Berita Nasional Terkini

Pakar Ungkap Kejanggalan Kasus Impor Gula Tom Lembong, Kejagung: Tersangka Tak Harus Terima Uang

Pakar ungkap kejanggalan dalam kasus impor gula Tom Lembong, Kejagung sebut tersangka tak harus terima uang.

Tribunnews.com/Ilham Rian Pratama
Mantan Menteri Perdagangan Tom Lembong ditahan terkait kasus dugaan korupsi impor gula di Gedung Kejagung, Jakarta Selatan, Selasa (29/10/2024). Pakar ungkap kejanggalan dalam kasus impor gula Tom Lembong, Kejagung sebut tersangka tak harus terima uang. 

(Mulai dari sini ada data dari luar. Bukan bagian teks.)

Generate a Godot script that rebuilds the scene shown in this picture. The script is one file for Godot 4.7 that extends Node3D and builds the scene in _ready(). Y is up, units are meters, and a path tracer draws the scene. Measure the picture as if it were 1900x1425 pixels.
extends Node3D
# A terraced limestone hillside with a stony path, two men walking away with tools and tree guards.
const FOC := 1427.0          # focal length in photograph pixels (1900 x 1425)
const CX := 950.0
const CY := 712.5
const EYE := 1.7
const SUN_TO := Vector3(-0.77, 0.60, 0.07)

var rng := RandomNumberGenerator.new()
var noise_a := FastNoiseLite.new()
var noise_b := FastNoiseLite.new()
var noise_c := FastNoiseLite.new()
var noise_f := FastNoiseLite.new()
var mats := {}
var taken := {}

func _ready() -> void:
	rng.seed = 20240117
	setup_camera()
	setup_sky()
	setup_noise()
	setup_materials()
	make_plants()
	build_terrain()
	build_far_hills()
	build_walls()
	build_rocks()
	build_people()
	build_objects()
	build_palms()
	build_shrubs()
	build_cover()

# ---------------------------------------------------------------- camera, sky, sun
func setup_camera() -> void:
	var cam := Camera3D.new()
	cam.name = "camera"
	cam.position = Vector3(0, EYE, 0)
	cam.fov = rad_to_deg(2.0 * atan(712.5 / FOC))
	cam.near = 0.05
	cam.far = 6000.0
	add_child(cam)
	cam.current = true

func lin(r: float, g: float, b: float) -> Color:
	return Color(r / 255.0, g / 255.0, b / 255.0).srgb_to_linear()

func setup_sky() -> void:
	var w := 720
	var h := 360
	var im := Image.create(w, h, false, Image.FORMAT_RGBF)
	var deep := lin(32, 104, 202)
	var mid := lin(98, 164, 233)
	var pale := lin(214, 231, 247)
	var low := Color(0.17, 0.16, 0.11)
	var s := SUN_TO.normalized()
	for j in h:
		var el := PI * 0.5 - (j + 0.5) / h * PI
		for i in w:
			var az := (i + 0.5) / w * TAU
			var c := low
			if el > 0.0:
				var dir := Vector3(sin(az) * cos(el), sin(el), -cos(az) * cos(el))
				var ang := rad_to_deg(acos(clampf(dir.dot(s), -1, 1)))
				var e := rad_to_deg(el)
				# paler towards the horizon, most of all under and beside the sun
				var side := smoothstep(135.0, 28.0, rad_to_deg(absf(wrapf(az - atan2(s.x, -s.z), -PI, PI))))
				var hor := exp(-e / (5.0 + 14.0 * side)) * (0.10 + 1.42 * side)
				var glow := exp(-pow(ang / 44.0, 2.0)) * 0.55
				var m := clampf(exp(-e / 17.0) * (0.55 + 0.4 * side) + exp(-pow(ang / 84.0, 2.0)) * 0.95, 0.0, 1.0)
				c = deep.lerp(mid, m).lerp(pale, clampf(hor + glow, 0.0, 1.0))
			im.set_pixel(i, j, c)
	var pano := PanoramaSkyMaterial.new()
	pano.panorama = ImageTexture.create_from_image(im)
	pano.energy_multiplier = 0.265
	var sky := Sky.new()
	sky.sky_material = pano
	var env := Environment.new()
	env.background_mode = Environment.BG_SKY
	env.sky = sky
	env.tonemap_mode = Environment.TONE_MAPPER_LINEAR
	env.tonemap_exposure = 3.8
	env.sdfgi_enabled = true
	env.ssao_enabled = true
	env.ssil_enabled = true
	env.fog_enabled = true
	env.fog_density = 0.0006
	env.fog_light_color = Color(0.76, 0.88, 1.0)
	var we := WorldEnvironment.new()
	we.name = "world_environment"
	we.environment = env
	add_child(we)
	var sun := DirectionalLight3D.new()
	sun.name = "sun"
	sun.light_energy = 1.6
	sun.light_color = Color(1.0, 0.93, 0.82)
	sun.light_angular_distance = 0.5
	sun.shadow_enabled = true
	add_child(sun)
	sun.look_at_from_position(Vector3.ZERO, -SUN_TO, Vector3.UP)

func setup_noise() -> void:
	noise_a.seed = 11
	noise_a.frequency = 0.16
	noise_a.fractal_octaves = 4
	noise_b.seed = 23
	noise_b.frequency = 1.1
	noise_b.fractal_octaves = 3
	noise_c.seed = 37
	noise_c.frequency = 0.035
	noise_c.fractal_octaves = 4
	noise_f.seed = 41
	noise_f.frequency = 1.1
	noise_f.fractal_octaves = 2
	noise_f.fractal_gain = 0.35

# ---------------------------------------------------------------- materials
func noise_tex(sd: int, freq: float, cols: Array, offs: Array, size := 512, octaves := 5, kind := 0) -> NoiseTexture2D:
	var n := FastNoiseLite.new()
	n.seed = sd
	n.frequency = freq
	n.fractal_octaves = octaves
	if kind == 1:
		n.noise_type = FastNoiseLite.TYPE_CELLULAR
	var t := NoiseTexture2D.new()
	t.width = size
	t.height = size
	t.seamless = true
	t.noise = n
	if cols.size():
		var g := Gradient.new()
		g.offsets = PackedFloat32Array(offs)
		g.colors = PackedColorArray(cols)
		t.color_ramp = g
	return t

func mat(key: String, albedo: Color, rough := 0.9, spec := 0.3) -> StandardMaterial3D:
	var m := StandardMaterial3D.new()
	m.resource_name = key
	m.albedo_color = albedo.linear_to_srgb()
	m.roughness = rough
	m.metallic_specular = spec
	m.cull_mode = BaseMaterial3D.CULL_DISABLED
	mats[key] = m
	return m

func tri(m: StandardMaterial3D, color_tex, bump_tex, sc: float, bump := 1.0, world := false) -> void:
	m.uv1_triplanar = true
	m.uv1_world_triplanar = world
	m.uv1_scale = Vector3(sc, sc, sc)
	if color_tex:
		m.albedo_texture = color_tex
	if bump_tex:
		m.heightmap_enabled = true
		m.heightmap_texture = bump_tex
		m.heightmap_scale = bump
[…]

TRIBUNKALTIM.CO - Pakar ungkap kejanggalan dalam kasus impor gula Tom Lembong, Kejagung sebut tersangka tak harus terima uang.

Status tersangka mantan Menteri Perdagangan Thomas Trikasih Lembong alias Tom Lembong kini ramai jadi polemik di tengah publik.

Diketahui sebelumnya Tom Lembong ditetapkan Kejaksaan Agung (Kejagung) sebagai tersangka dalam kasus impor gula.

Pakar Kebijakan Publik UPN Veteran Jakarta, Achmad Nur Hidayat menyampaikan, kasus tersangkanya Tom Lembong mengandung kejanggalan karena kebijakan impor gula merupakan keputusan kolektif yang diterapkan oleh beberapa Menteri Perdagangan di era Presiden Jokowi.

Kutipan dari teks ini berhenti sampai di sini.